Angelica snuggles down by the fire with a copy of "Vampir: Legend & Fact" just as her drunk friend Sharon (Sheri Jackson) comes by with some people to party. They throw on some music and start drinking, then Angelica is introduced to a suave European count by the name of - you guessed it! - Adrian. Sharon thinks he's "groovy," but when Angelica discovers he's from Transylvania she asks him if he's a Communist (!) When she offers him a beer, he declines because he only drinks blood. Uh, I mean, Bloody Mary's. Har har har. Having gotten to know him so well during their two minute conversation, Angelica takes him to her bedroom and lets him hypnotize her because she has a headache. Adrian assures her he won't molest her while she's out because he's not into necrophilia. Not weirded out by any of this, Angelica invites him over for a thick, juicy steak dinner the following night. Adrian stops by for a thick, juicy neck nibble first. When Angelica wakes, she finds herself avoiding the sunlight and feasting on raw meat.




Guy stops by and notices her weird behavior and pale appearance. Her aversion to his cross really gets him thinking, so he goes to Dr. Harris for help. Harris believes she is somehow letting her Vampir book go to her head, while Guy thinks she might be under a vampire's spell. The two go to her place but by the time they arrive Angelica has already been whisked away to Dracula's Dungeon by the love-struck Count. There, a Brazilian voodoo ritual basically amounting to a woman doing a lengthy dance with a python, a man eating a live lizard to prove his virility and people yelling "Macumba!" over and over again, is taking place. And for some reason there's also a... uh... gorilla in a cage. And a... um... tiger wandering around all over the place. Will Count Adrian put the third and final bite to Angelica, transforming her into a vampire for all eternity? Can Guy and Dr. Harris get there in time to save her? Will the tiger get sick and tired of the cast slowly creeping around it while it's trying to eat and maul someone? I guess you'll just have to watch Guess What Happened to Count Dracula? to find out.

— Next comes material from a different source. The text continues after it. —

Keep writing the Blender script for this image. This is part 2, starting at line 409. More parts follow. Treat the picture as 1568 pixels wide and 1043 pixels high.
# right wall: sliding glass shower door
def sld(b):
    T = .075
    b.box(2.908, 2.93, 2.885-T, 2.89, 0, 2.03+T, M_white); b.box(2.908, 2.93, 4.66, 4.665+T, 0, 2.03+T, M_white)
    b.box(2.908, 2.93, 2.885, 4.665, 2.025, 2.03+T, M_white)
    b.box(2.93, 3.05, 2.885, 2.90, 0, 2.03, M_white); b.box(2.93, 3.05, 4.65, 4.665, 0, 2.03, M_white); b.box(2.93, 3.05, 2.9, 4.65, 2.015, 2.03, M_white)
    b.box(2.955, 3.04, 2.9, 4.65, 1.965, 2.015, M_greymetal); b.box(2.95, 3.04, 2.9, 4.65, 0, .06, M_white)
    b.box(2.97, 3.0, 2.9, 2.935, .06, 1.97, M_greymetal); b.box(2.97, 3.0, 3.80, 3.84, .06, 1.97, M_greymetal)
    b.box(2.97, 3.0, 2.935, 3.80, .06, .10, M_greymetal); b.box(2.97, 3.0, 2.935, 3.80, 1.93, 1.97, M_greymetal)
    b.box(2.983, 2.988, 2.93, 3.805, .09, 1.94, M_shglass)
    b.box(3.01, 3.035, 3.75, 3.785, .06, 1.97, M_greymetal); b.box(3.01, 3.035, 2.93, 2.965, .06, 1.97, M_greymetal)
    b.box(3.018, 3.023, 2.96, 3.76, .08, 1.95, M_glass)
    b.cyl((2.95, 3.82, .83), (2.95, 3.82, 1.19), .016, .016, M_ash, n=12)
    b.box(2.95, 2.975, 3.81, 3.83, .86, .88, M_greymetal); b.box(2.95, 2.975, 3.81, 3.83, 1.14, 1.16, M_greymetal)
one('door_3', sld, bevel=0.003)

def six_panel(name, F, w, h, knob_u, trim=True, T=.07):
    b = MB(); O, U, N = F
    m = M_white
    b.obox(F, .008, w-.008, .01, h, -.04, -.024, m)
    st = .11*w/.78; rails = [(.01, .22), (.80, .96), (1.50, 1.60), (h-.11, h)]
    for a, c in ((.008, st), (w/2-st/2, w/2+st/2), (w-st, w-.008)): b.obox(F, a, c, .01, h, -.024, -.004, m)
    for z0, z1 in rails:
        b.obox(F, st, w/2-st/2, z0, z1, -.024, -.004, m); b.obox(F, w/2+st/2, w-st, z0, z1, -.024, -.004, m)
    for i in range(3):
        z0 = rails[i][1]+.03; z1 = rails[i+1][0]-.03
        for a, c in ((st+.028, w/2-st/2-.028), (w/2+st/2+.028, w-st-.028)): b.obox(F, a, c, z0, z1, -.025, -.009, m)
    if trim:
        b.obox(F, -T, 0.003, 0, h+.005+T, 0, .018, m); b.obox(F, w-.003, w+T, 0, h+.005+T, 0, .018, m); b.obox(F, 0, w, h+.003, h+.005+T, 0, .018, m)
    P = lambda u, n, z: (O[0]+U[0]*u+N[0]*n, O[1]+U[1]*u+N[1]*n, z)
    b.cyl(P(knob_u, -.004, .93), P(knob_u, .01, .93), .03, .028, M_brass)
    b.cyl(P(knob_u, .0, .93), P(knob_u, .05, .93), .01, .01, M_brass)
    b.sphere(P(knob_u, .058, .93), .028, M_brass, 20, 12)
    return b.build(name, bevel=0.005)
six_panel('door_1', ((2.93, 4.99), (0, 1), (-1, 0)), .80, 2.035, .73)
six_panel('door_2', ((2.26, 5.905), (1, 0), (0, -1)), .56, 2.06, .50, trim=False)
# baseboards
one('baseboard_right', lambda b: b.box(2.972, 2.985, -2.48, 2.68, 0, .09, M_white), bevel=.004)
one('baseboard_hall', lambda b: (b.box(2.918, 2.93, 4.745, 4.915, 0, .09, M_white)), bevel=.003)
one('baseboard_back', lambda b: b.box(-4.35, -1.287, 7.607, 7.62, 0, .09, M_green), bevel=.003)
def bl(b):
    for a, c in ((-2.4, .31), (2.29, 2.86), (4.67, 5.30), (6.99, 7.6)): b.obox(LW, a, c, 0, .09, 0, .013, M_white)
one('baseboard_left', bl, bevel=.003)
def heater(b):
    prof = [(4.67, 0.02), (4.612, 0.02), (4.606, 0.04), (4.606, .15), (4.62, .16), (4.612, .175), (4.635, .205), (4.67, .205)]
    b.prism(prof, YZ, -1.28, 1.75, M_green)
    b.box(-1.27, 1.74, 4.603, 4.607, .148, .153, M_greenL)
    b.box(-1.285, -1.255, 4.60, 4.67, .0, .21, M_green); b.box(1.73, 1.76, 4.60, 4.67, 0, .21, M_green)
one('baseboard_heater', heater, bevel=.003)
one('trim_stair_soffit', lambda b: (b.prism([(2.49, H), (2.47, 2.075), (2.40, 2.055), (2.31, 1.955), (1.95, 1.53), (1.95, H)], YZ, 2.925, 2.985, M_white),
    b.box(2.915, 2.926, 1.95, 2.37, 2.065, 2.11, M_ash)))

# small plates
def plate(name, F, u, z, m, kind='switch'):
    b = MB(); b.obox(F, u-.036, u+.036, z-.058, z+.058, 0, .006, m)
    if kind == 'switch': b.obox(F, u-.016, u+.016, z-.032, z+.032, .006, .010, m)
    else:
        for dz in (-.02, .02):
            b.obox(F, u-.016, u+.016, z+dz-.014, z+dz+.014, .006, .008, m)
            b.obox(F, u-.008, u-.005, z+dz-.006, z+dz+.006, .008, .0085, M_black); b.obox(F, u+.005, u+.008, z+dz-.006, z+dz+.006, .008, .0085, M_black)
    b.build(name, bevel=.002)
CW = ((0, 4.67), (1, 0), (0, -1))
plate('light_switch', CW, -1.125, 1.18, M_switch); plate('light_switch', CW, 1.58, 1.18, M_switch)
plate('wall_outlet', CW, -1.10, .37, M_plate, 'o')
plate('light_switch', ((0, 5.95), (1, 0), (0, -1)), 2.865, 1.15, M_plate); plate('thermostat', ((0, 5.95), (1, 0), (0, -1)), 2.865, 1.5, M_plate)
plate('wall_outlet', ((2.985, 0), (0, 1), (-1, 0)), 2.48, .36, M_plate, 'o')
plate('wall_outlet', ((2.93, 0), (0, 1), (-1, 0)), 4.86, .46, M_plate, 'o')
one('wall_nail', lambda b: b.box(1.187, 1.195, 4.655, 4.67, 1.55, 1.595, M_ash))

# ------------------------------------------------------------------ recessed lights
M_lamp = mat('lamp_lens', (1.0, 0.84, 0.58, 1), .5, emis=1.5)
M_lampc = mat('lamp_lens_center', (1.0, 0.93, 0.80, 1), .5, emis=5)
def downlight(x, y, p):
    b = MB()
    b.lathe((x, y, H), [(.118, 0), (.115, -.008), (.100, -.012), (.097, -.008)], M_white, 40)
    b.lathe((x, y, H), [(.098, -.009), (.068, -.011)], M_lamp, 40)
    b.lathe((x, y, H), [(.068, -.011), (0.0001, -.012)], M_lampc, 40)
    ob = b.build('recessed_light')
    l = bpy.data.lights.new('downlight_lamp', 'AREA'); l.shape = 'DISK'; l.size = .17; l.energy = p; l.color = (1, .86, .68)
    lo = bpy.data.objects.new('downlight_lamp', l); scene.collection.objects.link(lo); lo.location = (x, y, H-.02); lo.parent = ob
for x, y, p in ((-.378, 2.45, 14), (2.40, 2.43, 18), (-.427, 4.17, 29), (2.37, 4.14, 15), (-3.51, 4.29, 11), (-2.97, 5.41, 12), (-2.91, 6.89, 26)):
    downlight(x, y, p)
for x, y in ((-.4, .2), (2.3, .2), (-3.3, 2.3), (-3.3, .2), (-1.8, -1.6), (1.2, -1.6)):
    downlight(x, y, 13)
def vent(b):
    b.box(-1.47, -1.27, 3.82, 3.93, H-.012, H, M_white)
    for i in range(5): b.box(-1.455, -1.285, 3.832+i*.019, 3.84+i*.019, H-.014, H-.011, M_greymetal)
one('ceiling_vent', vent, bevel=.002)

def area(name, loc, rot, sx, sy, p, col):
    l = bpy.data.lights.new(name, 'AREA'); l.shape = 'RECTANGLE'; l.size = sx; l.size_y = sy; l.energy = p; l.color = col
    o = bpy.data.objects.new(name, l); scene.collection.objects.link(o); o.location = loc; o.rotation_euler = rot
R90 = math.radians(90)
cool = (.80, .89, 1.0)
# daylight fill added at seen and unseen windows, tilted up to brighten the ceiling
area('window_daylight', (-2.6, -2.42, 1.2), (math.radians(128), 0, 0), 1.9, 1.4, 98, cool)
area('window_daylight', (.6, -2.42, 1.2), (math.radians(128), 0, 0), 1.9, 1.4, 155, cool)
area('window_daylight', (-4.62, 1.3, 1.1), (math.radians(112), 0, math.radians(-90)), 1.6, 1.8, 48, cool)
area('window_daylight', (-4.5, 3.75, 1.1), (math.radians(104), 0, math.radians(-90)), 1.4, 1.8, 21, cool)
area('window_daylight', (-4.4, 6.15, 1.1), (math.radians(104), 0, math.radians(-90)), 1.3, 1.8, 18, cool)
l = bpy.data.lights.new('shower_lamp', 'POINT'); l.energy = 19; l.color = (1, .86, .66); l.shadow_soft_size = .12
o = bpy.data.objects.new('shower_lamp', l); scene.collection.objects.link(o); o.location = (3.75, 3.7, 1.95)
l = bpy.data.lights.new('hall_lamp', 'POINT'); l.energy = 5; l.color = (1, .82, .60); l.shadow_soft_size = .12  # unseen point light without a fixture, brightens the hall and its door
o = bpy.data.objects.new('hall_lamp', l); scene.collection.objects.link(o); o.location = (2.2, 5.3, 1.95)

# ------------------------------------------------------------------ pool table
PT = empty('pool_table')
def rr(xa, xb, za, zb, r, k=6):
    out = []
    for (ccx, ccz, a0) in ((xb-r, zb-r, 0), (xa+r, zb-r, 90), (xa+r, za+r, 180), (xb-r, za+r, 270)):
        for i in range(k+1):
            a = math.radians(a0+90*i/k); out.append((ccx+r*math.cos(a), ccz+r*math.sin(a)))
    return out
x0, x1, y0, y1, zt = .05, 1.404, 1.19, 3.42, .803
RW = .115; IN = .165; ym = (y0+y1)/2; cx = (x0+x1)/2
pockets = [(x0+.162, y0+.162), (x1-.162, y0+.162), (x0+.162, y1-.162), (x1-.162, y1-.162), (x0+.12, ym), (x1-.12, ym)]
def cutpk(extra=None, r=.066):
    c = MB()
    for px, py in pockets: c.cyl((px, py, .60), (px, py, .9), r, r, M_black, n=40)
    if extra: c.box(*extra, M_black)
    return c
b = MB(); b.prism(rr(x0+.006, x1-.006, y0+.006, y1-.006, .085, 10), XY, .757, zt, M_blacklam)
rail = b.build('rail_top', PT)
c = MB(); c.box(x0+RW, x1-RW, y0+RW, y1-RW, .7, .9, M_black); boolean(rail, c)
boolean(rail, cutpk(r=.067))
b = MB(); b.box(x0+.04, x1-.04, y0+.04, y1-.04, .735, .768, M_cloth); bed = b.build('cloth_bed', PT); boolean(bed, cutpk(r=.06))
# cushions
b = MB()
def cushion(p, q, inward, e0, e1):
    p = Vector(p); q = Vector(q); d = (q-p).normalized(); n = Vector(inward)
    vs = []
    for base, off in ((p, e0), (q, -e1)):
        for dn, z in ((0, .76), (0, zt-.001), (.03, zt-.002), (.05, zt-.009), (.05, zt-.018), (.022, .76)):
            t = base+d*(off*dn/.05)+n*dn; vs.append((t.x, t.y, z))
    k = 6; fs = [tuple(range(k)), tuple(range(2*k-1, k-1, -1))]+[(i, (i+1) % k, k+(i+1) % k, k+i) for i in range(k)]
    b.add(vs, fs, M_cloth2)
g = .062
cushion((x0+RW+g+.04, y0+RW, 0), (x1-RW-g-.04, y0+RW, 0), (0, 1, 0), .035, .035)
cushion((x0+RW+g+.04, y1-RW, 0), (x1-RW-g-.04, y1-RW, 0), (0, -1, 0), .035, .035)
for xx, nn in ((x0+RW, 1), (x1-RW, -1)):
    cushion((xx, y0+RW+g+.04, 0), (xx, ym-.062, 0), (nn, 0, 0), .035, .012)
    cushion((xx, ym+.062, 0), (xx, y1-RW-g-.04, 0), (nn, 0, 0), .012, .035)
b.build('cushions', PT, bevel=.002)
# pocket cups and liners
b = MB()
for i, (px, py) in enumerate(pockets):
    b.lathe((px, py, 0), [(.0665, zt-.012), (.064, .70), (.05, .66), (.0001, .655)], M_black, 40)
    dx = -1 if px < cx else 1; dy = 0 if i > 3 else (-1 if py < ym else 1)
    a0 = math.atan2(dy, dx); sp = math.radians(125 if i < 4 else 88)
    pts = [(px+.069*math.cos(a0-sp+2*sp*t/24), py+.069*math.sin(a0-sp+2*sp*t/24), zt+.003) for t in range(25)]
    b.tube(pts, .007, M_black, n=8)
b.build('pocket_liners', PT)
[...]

This isn't the absolute worst thing you'll ever see, but I do have to wonder what kind of audience they had in mind when they made this. On the plus side, it's surprisingly stylishly lit, very colorful and not horribly photographed. On the down side, the acting's not very good, it doesn't bring much new to the table storywise and there are lots of glaring continuity issues. I still couldn't figure out why Angelica started calling the vampire "Alucard" during the last few minutes. The guy playing the vampire acts awfully goofy throughout but the film can't seen to make up its mind whether it wants to be a send-up or taken seriously. If it wanted to do both, it doesn't quite pull either off. Strangest of all, there's no gore, no profanity and - biggest shocker - no nudity. Lacking all of those key ingredients for a low-budget vampire film would have kept this out of many drive-ins at the time and yet it's not family friendly enough to be a kid's movie either. I really have no clue what they were shooting for here. However, this very mild, non-exploitative cut wasn't the only one released; just the only cut that is currently available.




In Europe, Guess? actually was released as a sex film with a new director listed (Mario d'Alcala). New nude and sex inserts were added for releases in France, Italy, Switzerland and West Germany. Some of the titles translate to Dracula, vampire sexuel, ("Dracula, Sexual Vampire"), L'orgia del vampiro ("The Orgy of the Vampire") and Draculas lusterne vampiro ("Dracula's Lustful Vampire"). The film may have also been released with hardcore sex inserts added for both foreign and domestic distribution. A version called Does Dracula Really Suck? supposedly contains hardcore straight sex, while a version called Dracula and the Boys had gay hardcore sex added. I have been unable to verify those claims and no prints of either of these alternate versions have surfaced.




Angela Carnon (from the fairly well-known hardcore horror A CLIMAX OF BLUE POWER) shows up as a nurse for a lame double entendre joke, but the rest of the cast is virtually unknown. Something Weird paired this up with DRACULA (THE DIRTY OLD MAN) (1969), which is even worse despite copious amounts of nudity, for the DVD release.